[Info-vax] Writer advice requested
AEF
spamsink2001 at yahoo.com
Thu Nov 11 13:11:45 EST 2010
On Nov 11, 9:23 am, koeh... at eisner.nospam.encompasserve.org (Bob
Koehler) wrote:
> In article <iben6n$qr... at news.albasani.net>, Jan-Erik Soderholm <jan-erik.soderh... at telia.com> writes:
>
> > OK, you have absolutely no idea what you are
> > talking about, right ? What exactly characterize
> > "emails typed on WEENDOZE" that makes them stand out ?
>
> Outhouse does not like it when you enter a carriage return in the
> middle of a sentence. Either you just keep typing until it decides
> to wrap, or it decides to capiltalize a word in the middle of your
> sentence.
You can turn this off: From the main Outlook Window: Tools > Options >
Spelling > AutoCorrect options > Uncheck "Capitalize first letter of
sentences". Check out the other setting while you're there.
> Outhouse insists that using the "Enter" button on your PC keyboard
> must mean you are starting a new paragraph.
Do you mean an extra blank line? If so, try his ultra-secret trick:
Use BS to delete the extra "blank line", then press Shift-Enter
instead of just Enter. This is also useful if the extra "blank lines"

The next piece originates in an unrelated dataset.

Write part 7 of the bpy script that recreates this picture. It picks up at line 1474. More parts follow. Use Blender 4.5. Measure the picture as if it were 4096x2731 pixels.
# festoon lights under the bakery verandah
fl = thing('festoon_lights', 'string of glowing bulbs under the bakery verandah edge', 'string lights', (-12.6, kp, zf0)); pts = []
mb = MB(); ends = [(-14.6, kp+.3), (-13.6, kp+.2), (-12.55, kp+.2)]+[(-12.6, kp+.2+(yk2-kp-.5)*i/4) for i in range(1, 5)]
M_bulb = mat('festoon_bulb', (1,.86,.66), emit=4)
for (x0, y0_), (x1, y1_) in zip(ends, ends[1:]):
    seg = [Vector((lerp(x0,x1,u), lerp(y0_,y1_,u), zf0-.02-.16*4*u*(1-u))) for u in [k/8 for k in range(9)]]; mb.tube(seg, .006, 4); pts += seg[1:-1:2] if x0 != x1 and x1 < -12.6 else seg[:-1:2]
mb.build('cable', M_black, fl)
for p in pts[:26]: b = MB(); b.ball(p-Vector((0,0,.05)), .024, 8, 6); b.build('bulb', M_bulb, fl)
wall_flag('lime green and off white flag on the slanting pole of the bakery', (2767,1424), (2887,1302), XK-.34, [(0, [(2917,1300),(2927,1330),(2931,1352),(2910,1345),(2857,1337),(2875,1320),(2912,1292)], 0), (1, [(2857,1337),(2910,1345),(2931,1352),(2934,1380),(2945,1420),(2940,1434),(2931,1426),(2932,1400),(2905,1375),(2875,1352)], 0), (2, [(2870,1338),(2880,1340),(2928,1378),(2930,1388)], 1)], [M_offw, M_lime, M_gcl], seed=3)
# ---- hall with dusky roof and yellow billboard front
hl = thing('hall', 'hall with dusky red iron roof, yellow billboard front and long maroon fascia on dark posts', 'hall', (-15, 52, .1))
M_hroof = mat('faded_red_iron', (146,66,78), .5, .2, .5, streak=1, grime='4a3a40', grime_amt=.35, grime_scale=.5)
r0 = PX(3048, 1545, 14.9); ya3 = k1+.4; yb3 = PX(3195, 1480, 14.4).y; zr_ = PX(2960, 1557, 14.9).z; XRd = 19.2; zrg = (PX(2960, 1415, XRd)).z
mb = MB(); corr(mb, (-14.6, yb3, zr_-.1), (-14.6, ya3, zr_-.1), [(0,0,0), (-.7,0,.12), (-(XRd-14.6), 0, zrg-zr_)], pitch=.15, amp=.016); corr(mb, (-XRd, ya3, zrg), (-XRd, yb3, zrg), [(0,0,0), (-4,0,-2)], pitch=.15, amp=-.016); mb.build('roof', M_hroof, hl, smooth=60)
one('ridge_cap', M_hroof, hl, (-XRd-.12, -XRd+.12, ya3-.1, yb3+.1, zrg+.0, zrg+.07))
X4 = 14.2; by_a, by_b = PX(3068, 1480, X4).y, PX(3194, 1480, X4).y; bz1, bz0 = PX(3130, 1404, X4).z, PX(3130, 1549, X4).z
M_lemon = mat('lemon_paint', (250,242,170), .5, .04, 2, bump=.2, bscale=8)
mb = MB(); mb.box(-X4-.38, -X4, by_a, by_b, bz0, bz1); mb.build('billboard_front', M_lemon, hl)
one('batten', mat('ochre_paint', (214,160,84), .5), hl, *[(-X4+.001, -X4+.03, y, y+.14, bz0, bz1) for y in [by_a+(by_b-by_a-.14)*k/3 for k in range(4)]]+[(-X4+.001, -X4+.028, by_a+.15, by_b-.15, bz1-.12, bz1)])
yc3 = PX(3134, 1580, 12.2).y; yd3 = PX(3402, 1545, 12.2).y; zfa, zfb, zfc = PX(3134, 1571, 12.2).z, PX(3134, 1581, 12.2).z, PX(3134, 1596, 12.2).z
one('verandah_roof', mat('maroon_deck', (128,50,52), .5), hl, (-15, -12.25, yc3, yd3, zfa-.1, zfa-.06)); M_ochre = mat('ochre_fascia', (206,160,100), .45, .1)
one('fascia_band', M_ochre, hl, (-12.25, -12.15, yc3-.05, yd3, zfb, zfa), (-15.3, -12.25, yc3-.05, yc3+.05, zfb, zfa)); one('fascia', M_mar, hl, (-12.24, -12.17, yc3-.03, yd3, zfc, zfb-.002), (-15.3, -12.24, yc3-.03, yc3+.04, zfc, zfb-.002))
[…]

are already there from before.
Unfortunately you have to do this for each line. But there's yet
another secret to save the day! To fix this for an entire block of
text, copy it to Word and back.
> When you receive properly formatted plain text in Outhouse, it claims
> to remove "extra paragraph separators".
Never saw "paragraph separators", but perhaps this is what you mean
and how to turn it off:
Try from the Main Outlook Window: Tools > Options > Preferences >
Email Options > Uncheck "Remove extra line breaks in plain text
messages".
Many other nuisances (depending on your tastes, of course) can be
taken care of in Tools > Options > . . . . It's sometimes hard to find
the right setting, and whether there is one! But dig and ye might
find.
Outlook has many cool features, but some show up by default and you
have to struggle to figure out how to configure it, and some are just
crappy (the fixed-size tools dialog box comes to mind).
Of course, Outlook's biggest downside is its instability!